Moreover, the space agency is rather pressed for time, given the possibility of a space mission-unfriendly administration taking over the White House in 2017.

“Without a roadmap to guide the agency, NASA will continue to be subject to indirection and proposed budget cuts by the White House,” warned the Committee Chair, Rep. Lamar Smith, R-Texas, who criticized that NASA is focusing on too many projects.

NASA dropped plans to explore the Moon in 2010 to focus on asteroid exploration, a precursor to a Mars mission.

Last year, it announced a $1.25 billion project to send a solar robot to an asteroid in 2020, which will collect a boulder off the surface, drop its orbit around the Moon, and send astronauts aboard the Orion spacecraft to the space rock.

Smith dubbed the project “uninspiring” and said it has no connection to a bigger exploration roadmap – among other complaints surfacing in the space subcommittee hearing.

The Mars mission therefore is not yet fully defined, although NASA is building Orion and a rocket at present to bring astronauts to the planet. More equipment is necessary for the trip and there isn’t any final inventory yet on what these are, said former Goddard Space Flight Center director Tom Young during the committee hearing.

“We do not have a planned strategy or architecture with sufficient detail,” Young said.

Based on estimates, it could take over $1 trillion to make the manned Mars mission possible. Of particular concern, according to the National Research Council Committee on Human Spaceflight technical panel chair John Sommerer, is protecting astronauts from space radiation – a likely costly aspect of the planned trip.

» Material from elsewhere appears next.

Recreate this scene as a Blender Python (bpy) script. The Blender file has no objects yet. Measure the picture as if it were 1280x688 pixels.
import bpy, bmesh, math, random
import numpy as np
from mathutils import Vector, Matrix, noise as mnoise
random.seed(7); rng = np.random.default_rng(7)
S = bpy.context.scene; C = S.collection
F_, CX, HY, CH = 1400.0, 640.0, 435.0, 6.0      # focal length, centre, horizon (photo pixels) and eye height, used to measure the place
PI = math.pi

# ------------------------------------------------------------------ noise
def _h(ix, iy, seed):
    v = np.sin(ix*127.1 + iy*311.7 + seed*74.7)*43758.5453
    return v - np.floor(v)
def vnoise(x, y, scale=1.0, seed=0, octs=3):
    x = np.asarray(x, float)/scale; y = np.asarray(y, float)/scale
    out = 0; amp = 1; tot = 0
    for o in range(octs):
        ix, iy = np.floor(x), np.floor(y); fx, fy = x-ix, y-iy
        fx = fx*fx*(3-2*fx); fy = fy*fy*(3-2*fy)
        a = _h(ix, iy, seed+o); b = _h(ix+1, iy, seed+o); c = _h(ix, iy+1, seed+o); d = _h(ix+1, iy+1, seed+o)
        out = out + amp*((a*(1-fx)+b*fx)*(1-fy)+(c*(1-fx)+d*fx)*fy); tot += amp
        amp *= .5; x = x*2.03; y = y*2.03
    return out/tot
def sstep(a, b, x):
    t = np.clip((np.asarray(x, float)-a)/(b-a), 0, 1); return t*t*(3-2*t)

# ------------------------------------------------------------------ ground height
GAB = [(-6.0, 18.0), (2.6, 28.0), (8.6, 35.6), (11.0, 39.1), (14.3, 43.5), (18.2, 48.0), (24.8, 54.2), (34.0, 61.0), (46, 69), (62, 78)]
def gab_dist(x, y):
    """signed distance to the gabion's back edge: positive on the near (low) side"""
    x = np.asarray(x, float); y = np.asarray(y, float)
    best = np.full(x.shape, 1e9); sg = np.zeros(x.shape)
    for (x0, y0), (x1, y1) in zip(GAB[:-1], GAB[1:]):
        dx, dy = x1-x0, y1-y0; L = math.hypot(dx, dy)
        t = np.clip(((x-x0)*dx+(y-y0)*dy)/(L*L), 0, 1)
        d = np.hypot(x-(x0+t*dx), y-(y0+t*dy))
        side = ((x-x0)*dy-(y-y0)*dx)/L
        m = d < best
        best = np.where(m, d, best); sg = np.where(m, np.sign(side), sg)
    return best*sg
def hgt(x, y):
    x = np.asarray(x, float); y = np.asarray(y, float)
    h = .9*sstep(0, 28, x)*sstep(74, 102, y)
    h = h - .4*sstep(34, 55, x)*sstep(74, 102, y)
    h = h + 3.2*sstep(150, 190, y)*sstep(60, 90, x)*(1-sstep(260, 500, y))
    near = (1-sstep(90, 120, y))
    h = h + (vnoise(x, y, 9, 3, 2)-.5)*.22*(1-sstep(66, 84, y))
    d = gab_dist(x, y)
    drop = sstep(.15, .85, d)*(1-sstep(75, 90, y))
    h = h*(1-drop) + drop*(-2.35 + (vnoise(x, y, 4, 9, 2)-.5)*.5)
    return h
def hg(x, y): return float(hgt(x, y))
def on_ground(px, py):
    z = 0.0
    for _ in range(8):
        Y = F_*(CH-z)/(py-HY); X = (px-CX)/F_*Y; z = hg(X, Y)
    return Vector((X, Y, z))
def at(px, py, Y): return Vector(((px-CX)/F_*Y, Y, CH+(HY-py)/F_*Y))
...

But whether NASA does it or not, private efforts for exploring Mars are in the works. Elon Musk of SpaceX said he will disclose his mission to colonize Mars this year, with human missions projected to start by 2025.

On the other hand, “Mars One” – launched by a Dutch non-profit in 2012 – targets establishing the first human colony on Mars beginning in 2020. Over 200,000 individuals answered the group’s call for volunteers for a one-way travel to start the colony.